**Exercise objective**
Extract each line bearing the word "Keep".
### The input ###
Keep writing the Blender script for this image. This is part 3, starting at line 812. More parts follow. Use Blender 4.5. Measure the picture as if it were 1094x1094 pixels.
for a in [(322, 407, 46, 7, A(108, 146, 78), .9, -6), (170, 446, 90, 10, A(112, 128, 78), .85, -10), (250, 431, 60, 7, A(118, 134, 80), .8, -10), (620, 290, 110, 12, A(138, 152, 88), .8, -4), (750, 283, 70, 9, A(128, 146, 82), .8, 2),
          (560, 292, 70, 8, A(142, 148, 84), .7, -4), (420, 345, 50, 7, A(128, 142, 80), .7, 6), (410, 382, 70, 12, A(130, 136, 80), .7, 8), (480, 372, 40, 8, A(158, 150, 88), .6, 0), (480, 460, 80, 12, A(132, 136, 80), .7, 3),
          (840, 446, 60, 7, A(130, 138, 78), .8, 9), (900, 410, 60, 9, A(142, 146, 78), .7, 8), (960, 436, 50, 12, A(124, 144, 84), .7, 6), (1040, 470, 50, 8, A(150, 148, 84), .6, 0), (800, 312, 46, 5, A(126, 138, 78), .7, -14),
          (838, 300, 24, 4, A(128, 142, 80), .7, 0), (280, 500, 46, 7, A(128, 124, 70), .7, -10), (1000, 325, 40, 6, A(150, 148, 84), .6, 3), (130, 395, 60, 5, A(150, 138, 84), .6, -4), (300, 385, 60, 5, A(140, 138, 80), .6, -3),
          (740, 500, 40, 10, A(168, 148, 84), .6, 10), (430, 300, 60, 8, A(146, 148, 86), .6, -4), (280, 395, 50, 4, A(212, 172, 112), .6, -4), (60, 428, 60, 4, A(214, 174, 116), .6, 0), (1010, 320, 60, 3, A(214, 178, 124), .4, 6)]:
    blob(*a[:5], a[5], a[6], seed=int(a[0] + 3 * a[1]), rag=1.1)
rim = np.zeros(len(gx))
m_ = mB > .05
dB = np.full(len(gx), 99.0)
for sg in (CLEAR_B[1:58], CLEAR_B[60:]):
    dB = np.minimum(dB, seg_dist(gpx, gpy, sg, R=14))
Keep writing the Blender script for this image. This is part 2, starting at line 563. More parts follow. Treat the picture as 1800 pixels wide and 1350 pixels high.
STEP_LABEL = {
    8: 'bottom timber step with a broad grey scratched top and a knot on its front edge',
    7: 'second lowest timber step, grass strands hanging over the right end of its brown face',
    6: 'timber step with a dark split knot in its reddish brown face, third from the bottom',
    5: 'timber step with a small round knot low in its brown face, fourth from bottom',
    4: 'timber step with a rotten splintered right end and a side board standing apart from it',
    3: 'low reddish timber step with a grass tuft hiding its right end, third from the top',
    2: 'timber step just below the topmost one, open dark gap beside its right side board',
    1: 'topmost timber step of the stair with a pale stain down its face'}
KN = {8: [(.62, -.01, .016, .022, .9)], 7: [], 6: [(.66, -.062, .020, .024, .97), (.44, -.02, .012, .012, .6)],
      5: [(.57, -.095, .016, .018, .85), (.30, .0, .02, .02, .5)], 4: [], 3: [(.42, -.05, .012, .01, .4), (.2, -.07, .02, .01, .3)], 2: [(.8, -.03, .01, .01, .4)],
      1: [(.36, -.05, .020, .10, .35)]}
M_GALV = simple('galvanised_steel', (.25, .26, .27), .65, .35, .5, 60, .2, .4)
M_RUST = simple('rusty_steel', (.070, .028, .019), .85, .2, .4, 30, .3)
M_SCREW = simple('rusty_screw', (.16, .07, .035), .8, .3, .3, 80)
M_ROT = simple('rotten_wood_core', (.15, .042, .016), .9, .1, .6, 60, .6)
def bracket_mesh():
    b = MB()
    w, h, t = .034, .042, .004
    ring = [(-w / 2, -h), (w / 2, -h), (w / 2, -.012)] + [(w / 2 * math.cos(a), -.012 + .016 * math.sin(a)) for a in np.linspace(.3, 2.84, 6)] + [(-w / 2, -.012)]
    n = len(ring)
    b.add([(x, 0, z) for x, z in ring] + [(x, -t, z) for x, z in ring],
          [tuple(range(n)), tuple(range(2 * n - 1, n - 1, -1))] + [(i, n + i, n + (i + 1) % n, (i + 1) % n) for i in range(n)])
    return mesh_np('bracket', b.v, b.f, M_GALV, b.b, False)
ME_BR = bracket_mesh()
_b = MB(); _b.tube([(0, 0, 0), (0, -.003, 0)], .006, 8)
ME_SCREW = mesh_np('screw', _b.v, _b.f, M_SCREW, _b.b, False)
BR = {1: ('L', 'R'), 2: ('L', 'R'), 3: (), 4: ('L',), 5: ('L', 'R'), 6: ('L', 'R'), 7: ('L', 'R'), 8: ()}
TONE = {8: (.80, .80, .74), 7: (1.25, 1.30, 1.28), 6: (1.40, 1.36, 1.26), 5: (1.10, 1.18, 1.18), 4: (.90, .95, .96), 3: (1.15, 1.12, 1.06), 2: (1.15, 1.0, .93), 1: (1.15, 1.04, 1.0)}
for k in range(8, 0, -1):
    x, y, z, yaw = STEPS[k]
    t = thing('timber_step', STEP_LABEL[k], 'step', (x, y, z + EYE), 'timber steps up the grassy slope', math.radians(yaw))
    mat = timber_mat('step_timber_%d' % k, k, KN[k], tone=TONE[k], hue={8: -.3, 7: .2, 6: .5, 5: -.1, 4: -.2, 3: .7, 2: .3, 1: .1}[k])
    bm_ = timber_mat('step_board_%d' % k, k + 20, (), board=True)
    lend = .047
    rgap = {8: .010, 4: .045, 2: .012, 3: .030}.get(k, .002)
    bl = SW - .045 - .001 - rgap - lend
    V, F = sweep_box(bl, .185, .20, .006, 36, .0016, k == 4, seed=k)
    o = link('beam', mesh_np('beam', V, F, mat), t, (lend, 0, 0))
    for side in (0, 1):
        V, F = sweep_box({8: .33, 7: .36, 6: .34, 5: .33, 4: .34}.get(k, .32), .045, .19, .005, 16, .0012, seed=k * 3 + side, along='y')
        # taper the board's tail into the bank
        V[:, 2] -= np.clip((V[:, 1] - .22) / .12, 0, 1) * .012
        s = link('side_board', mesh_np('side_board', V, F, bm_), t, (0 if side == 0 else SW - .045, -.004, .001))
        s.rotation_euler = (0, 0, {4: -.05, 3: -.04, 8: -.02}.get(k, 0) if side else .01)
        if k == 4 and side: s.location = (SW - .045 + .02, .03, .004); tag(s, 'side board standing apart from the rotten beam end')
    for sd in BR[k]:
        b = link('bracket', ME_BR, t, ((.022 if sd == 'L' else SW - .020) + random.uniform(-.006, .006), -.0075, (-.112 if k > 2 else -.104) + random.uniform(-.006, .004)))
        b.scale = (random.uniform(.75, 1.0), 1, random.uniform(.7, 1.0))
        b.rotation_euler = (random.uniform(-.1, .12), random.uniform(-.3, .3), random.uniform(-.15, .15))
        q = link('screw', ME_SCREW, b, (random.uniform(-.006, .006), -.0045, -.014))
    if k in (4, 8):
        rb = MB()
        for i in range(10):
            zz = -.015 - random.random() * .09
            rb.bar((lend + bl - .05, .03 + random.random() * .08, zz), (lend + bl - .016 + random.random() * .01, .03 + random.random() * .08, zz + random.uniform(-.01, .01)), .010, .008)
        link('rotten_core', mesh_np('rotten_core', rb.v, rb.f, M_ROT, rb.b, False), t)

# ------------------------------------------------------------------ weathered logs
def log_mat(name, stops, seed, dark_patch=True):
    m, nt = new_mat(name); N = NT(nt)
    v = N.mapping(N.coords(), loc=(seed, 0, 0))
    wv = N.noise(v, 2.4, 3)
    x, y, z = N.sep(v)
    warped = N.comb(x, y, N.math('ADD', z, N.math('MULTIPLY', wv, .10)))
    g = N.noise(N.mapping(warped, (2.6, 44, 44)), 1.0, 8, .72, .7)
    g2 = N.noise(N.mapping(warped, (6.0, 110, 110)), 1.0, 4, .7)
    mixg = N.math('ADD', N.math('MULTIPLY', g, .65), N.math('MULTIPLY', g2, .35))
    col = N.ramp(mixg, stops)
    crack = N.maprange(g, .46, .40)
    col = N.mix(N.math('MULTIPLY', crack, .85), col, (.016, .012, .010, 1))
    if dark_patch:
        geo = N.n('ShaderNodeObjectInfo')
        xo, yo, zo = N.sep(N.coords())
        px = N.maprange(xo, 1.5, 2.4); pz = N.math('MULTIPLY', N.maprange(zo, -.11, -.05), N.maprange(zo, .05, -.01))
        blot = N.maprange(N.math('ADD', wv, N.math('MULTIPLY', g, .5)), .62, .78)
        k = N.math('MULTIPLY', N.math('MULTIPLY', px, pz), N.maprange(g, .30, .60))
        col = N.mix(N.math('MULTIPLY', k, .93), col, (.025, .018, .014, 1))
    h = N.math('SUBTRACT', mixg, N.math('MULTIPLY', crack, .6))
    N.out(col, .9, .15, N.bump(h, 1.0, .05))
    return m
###
**Worked solution**
Keep writing the Blender script for this image. This is part 3, starting at line 812. More parts follow. Use Blender 4.5. Measure the picture as if it were 1094x1094 pixels.
Keep writing the Blender script for this image. This is part 2, starting at line 563. More parts follow. Treat the picture as 1800 pixels wide and 1350 pixels high.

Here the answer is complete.